◆ **REQUIRED TASK**:
All of the records below need to be copied exactly.

◆ **SOURCE MATERIAL**:

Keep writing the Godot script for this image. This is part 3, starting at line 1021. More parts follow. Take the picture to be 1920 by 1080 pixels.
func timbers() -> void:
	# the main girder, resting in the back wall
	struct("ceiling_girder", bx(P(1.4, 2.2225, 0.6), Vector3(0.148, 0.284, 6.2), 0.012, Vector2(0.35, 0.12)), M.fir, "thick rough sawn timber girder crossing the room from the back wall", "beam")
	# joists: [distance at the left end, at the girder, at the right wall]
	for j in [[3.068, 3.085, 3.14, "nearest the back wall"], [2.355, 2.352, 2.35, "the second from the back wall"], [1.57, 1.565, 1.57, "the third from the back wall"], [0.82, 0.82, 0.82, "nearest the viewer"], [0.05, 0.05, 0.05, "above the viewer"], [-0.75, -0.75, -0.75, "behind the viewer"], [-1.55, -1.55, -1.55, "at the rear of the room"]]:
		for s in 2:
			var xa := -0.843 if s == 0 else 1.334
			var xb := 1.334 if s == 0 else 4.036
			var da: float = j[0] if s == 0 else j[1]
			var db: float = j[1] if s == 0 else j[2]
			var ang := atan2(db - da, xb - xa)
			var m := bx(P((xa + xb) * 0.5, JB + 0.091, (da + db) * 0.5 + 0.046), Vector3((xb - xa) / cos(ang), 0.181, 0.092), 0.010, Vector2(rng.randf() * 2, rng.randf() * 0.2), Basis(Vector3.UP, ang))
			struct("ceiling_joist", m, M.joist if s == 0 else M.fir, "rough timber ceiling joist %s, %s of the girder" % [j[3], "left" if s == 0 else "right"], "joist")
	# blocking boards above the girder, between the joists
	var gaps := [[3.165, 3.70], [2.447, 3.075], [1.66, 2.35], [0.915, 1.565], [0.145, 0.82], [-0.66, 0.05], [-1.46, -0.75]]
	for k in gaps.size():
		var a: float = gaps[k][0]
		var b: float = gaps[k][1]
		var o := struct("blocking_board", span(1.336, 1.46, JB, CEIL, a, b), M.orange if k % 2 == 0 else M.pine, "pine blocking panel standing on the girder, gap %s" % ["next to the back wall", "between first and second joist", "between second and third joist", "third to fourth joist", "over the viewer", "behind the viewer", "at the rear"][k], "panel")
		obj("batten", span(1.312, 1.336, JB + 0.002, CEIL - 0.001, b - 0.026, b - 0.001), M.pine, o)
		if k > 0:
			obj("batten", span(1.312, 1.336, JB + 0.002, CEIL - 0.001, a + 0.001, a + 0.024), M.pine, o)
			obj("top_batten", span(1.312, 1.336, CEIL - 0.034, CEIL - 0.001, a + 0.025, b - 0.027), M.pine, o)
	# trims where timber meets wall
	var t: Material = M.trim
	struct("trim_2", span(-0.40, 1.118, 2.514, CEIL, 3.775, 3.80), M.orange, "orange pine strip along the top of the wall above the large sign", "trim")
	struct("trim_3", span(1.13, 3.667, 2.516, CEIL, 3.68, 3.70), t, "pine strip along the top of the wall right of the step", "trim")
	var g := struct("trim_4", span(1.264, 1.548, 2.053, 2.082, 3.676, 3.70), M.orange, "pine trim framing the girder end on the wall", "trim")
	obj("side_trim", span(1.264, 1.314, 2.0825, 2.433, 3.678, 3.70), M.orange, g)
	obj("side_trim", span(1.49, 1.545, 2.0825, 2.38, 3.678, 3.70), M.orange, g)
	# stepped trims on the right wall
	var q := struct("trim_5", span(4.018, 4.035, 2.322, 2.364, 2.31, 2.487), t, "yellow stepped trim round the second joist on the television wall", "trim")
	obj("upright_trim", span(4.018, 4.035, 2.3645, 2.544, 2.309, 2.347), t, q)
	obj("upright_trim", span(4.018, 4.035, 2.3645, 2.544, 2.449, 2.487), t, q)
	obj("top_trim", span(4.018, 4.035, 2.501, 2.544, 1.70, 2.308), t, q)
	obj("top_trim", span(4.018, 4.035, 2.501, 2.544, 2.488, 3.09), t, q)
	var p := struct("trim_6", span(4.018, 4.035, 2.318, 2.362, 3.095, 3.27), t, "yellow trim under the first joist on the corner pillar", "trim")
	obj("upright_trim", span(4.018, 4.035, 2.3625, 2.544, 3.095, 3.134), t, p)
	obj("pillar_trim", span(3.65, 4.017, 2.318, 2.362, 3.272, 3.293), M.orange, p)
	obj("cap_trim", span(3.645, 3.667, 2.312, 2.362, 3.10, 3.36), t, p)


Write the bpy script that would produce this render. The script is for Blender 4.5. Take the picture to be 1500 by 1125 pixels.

◆ **IN RESPONSE**:
Keep writing the Godot script for this image. This is part 3, starting at line 1021. More parts follow. Take the picture to be 1920 by 1080 pixels.
func timbers() -> void:
	# the main girder, resting in the back wall
	struct("ceiling_girder", bx(P(1.4, 2.2225, 0.6), Vector3(0.148, 0.284, 6.2), 0.012, Vector2(0.35, 0.12)), M.fir, "thick rough sawn timber girder crossing the room from the back wall", "beam")
	# joists: [distance at the left end, at the girder, at the right wall]
	for j in [[3.068, 3.085, 3.14, "nearest the back wall"], [2.355, 2.352, 2.35, "the second from the back wall"], [1.57, 1.565, 1.57, "the third from the back wall"], [0.82, 0.82, 0.82, "nearest the viewer"], [0.05, 0.05, 0.05, "above the viewer"], [-0.75, -0.75, -0.75, "behind the viewer"], [-1.55, -1.55, -1.55, "at the rear of the room"]]:
		for s in 2:
			var xa := -0.843 if s == 0 else 1.334
			var xb := 1.334 if s == 0 else 4.036
			var da: float = j[0] if s == 0 else j[1]
			var db: float = j[1] if s == 0 else j[2]
			var ang := atan2(db - da, xb - xa)
			var m := bx(P((xa + xb) * 0.5, JB + 0.091, (da + db) * 0.5 + 0.046), Vector3((xb - xa) / cos(ang), 0.181, 0.092), 0.010, Vector2(rng.randf() * 2, rng.randf() * 0.2), Basis(Vector3.UP, ang))
			struct("ceiling_joist", m, M.joist if s == 0 else M.fir, "rough timber ceiling joist %s, %s of the girder" % [j[3], "left" if s == 0 else "right"], "joist")
	# blocking boards above the girder, between the joists
	var gaps := [[3.165, 3.70], [2.447, 3.075], [1.66, 2.35], [0.915, 1.565], [0.145, 0.82], [-0.66, 0.05], [-1.46, -0.75]]
	for k in gaps.size():
		var a: float = gaps[k][0]
		var b: float = gaps[k][1]
		var o := struct("blocking_board", span(1.336, 1.46, JB, CEIL, a, b), M.orange if k % 2 == 0 else M.pine, "pine blocking panel standing on the girder, gap %s" % ["next to the back wall", "between first and second joist", "between second and third joist", "third to fourth joist", "over the viewer", "behind the viewer", "at the rear"][k], "panel")
		obj("batten", span(1.312, 1.336, JB + 0.002, CEIL - 0.001, b - 0.026, b - 0.001), M.pine, o)
		if k > 0:
			obj("batten", span(1.312, 1.336, JB + 0.002, CEIL - 0.001, a + 0.001, a + 0.024), M.pine, o)
			obj("top_batten", span(1.312, 1.336, CEIL - 0.034, CEIL - 0.001, a + 0.025, b - 0.027), M.pine, o)
	# trims where timber meets wall
	var t: Material = M.trim
	struct("trim_2", span(-0.40, 1.118, 2.514, CEIL, 3.775, 3.80), M.orange, "orange pine strip along the top of the wall above the large sign", "trim")
	struct("trim_3", span(1.13, 3.667, 2.516, CEIL, 3.68, 3.70), t, "pine strip along the top of the wall right of the step", "trim")
	var g := struct("trim_4", span(1.264, 1.548, 2.053, 2.082, 3.676, 3.70), M.orange, "pine trim framing the girder end on the wall", "trim")
	obj("side_trim", span(1.264, 1.314, 2.0825, 2.433, 3.678, 3.70), M.orange, g)
	obj("side_trim", span(1.49, 1.545, 2.0825, 2.38, 3.678, 3.70), M.orange, g)
	# stepped trims on the right wall
	var q := struct("trim_5", span(4.018, 4.035, 2.322, 2.364, 2.31, 2.487), t, "yellow stepped trim round the second joist on the television wall", "trim")
	obj("upright_trim", span(4.018, 4.035, 2.3645, 2.544, 2.309, 2.347), t, q)
	obj("upright_trim", span(4.018, 4.035, 2.3645, 2.544, 2.449, 2.487), t, q)
	obj("top_trim", span(4.018, 4.035, 2.501, 2.544, 1.70, 2.308), t, q)
	obj("top_trim", span(4.018, 4.035, 2.501, 2.544, 2.488, 3.09), t, q)
	var p := struct("trim_6", span(4.018, 4.035, 2.318, 2.362, 3.095, 3.27), t, "yellow trim under the first joist on the corner pillar", "trim")
	obj("upright_trim", span(4.018, 4.035, 2.3625, 2.544, 3.095, 3.134), t, p)
	obj("pillar_trim", span(3.65, 4.017, 2.318, 2.362, 3.272, 3.293), M.orange, p)
	obj("cap_trim", span(3.645, 3.667, 2.312, 2.362, 3.10, 3.36), t, p)


Write the bpy script that would produce this render. The script is for Blender 4.5. Take the picture to be 1500 by 1125 pixels.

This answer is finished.